Opinion: Is Mikhail Khodorkovsky the devil’s advocate? II

Leonidas Donskis and Mikhail Khodorkovsky
DELFI / Mindaugas Ažušilis

Part I: Is Mikhail Khodorkovsky the devil’s advocate?

Enough with the sanctions

The central message of Khodorkovsky’s speech was the following: Lift sanctions on Russia, because they only make the people rally around President Putin. The best way, according to Khodorkovsky, would be just to ignore him, “isolate”, but maintain the necessary relations. In other words, return to “business as usual”, bar the cordial hugs. Khodorkovsky’s entire speech consisted of variations on this one theme. All the talk about the inevitable downfall of the regime for unspecified reasons was just a cherry top for the democrats.

Half-truth is the most dangerous and penetrating form of lies, because it contains many truthful words, but the way they are arranged and mixed turns them into their opposite, although they are still received with one’s guards down, as friendly messages rather than hostile. Especially when they are uttered by a man who has personally suffered the wrath of the one who is now destroying the world order.

Khodorkovsky did not speak, but rather read out a well-written text where passages about the regime’s imminent fall and Khodorkovsky as the transitional figure were intermingled with the only request for the audience: enough with the sanctions and everything will be all right. Even though no one has yet imposed sanctions on entire sectors of the Russian economy – only on individuals and specific companies and banks – Khodorkovsky pleaded to call them off.

However, sanctions are the only means of preventing Russia’s aggression. Otherwise, Moscow is given a free reign to do what it pleases without any consequence. Putin himself has said he wants to reign like a bear in the taiga. An advocate cannot reveal his intentions straightforwardly, he presents his position as the only right way that the jury are bound agree with if they just follow through the argument.

However, Illarionov was given the microphone afterwards and gave five questions that clarified the essence. When Khodorkovsky later tried to tell stories about how Crimea was annexed to Russia by the law and that the law must be obeyed (an excellent example of half-truths), Illarionov raised his hand once more.

Annexation by the law

To his credit, Donskis allowed free expression of opinions and gave the microphone to Illarionov for the second time. A Lithuanian would have asked if Lithuania’s occupation by the USSR in 1940 was likewise in keeping with the law and therefore shouldn’t we obey it. I am sure that an answer to this question is filed safely in Putin’s drawer as one of the options for his imagined future.

The actual question was more international, but equally unrelenting: How should a German citizen have treated Germany’s laws in the 1930s?
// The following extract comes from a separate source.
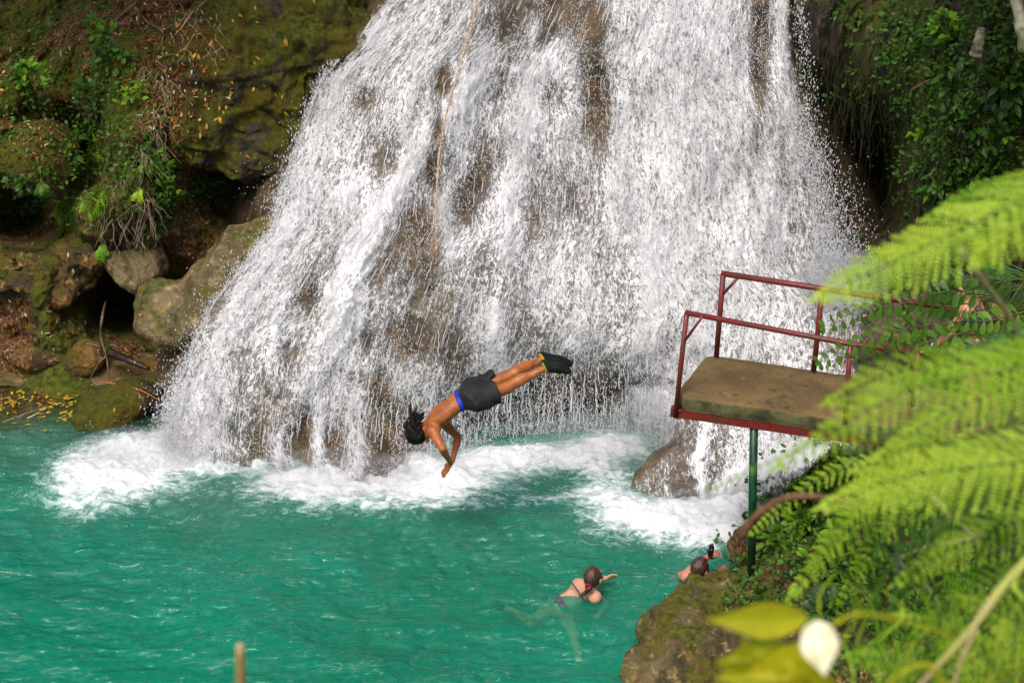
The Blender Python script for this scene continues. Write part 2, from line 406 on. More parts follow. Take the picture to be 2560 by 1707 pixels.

This was a time when luminaries like Thomas Mann and Albert Einstein emigrated from their country, when Heinrich Heine’s poetry volumes were burning in Nazi bonfires, when Jews were ordered to wear David’s stars. By the law.

Khodorkovsky grabbed a glass of water and sighed, slightly turning towards Donskis: “Well, here it starts.” The episode was quite reminiscent of Putin’s last press conference, when his spokesman Dmitry Peskov accepted a question from Kseniya Sobchak, whereupon Putin burst out: “Why did you give her the word!” Peskov was defensive: “My mistake.”

Donskis remained true to himself – a man seeking truth and clarity above everything else. I understand that it must have been tough for him, which he said himself. To his credit, he was faithful to his positions and did not insist on “no uncomfortable questions” for the sake of polite peace.

In his responses, Khodorkovsky got mixed up among explanations about laws and the constitution. A sharp analyst from Moscow who was sitting in the front row, Lilia Shevtsova, told me that after this question Khodorkovsky’s hand was shaking as he was taking the glass of water. If Illarionov’s question was met with applause, Khodorkovsky’s awkward reply elicited nothing but silence. For me, it was a silence of clarity. No more masks.